On Wednesday, Tata Coffee disclosed a consolidated net profit of INR 62.06 crore for the quarter ending in June, reflecting a 5 percent decrease. In the corresponding period last year, the company’s net profit was INR 65.49 crore.
According to a regulatory filing by Tata Coffee, the total income for the first quarter of this fiscal increased to INR 707.93 crore, up from INR 666.05 crore in the corresponding period of the previous year.
The surge in overall income was fueled by increased revenues in the plantation coffee and instant coffee sectors in both India and Vietnam.
“Tata Coffee’s Vietnam operations continue to deliver strong sales with improved profitability driven by higher sales of premium products. It has a robust healthy order pipeline,” it said.
During the June quarter, the operational performance of EOC (Eight O’clock Coffee) business was affected by reduced bag volumes and elevated input costs.
“The Group’s consolidated profit for Q1, FY’24 is marginally lower at INR 62 crore compared to INR 65 crore in the corresponding quarter of the previous financial year due to subdued performance of EOC,” the company said.

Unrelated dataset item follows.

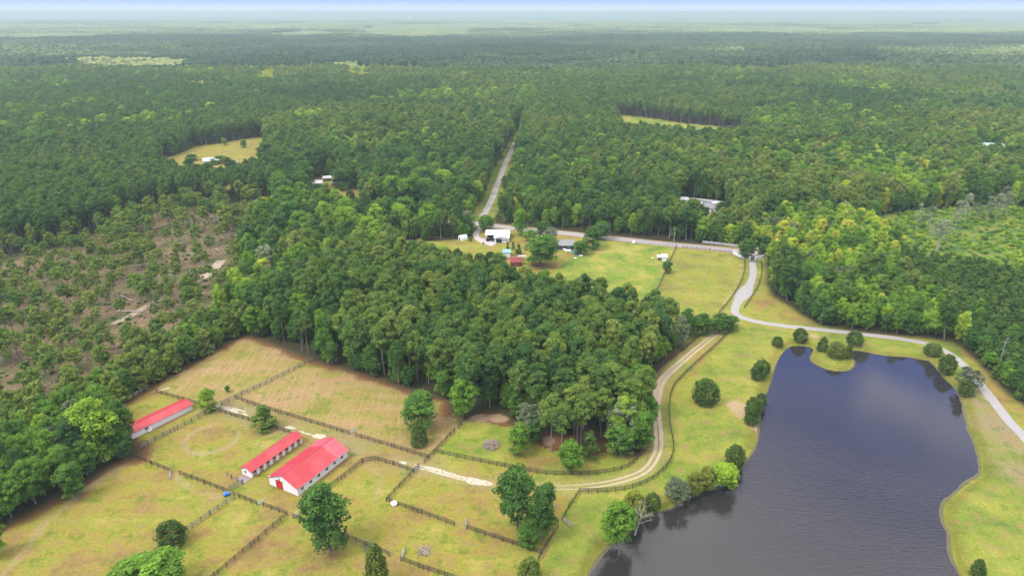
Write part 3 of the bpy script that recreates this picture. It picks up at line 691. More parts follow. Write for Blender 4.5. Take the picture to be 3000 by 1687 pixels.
for i in range(2):
    rg = np.random.default_rng(280 + i); h = 15.0; cw = 4.6; cl = []
    for k in range(110):
        t = rg.uniform(.05, 1); rr_ = cw * math.sqrt(max(.03, 1 - ((t - .5) / .56) ** 2)) * math.sqrt(rg.random()); a = rg.random() * 6.283
        cl.append((rr_ * math.cos(a), rr_ * math.sin(a), 1.8 + (h - 2.6) * t, rg.uniform(.6, 1.15)))
    add_proto('greyoak', i, h, 2 * cw, cl, 36, 0.22, M['pale'], M['greybark'], snag(rg, h * .95, 0.25, 6, 4.0), 0.35, 1.0)

# ------------------------------------------------------------------ placing the woods
def jgrid(x0, x1, y0, y1, sp, jit=0.42):
    nx_ = int((x1 - x0) / sp); ny_ = int((y1 - y0) / (sp * 0.87))
    X, Y = np.meshgrid(np.arange(nx_), np.arange(ny_)); X = X + 0.5 * (Y % 2)
    x = x0 + X.ravel() * sp; y = y0 + Y.ravel() * sp * .87
    return x + RNG.uniform(-jit, jit, x.size) * sp, y + RNG.uniform(-jit, jit, x.size) * sp
def in_view(x, y, z, mu=70, mv=120):
    u, v = proj(x, y, z); return (u > -mu) & (u < 2576 + mu) & (v < 1449 + mv)
def road_clear(x, y, k=0.0):
    rx = np.interp(y, NORTH_ROAD[:, 1], NORTH_ROAD[:, 0]); side = x - rx
    strip_ = (y > 405) & (y < 640) & (side > -5.5 - k) & (side < 10.5 + k)
    return (dist_line(x, y, MAIN_ROAD, False, 30) > 8.5 + k) & (dist_line(x, y, NORTH_ROAD, False, 30) > 6.5 + k) & ~strip_
R_SINGLE = 1450.0
trees = []     # rows: kind, x, y, scale_xy, scale_z, rot, tint, variant
def put(kind, x, y, sxy, sz, tint):
    n = len(x); trees.append((kind, x, y, sxy, sz, RNG.random(n) * 6.283, tint, RNG.integers(0, len(PROTO[kind]), n)))
def base_ok(x, y):
    ok = in_view(x, y, 10) & ~inside(x, y, open_big) & road_clear(x, y)
    for p in (FIELD_FAR, CLEARING, HOUSE_GAP, POOL_GAP, GREEN_GAP): ok &= ~inside(x, y, p)
    return ok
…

Tata Coffee Ltd, previously known as Tata Global Beverages Ltd, is a subsidiary of Tata Consumer Products Ltd. As Asia’s most significant integrated coffee company, it holds the distinction of being India’s foremost producer of specialty coffee and the second-largest exporter of instant coffee.
At its 19 estates in South India, the company cultivates shade-grown arabica and robusta coffee, yielding an annual production of approximately 8,000 to 10,000 tonnes.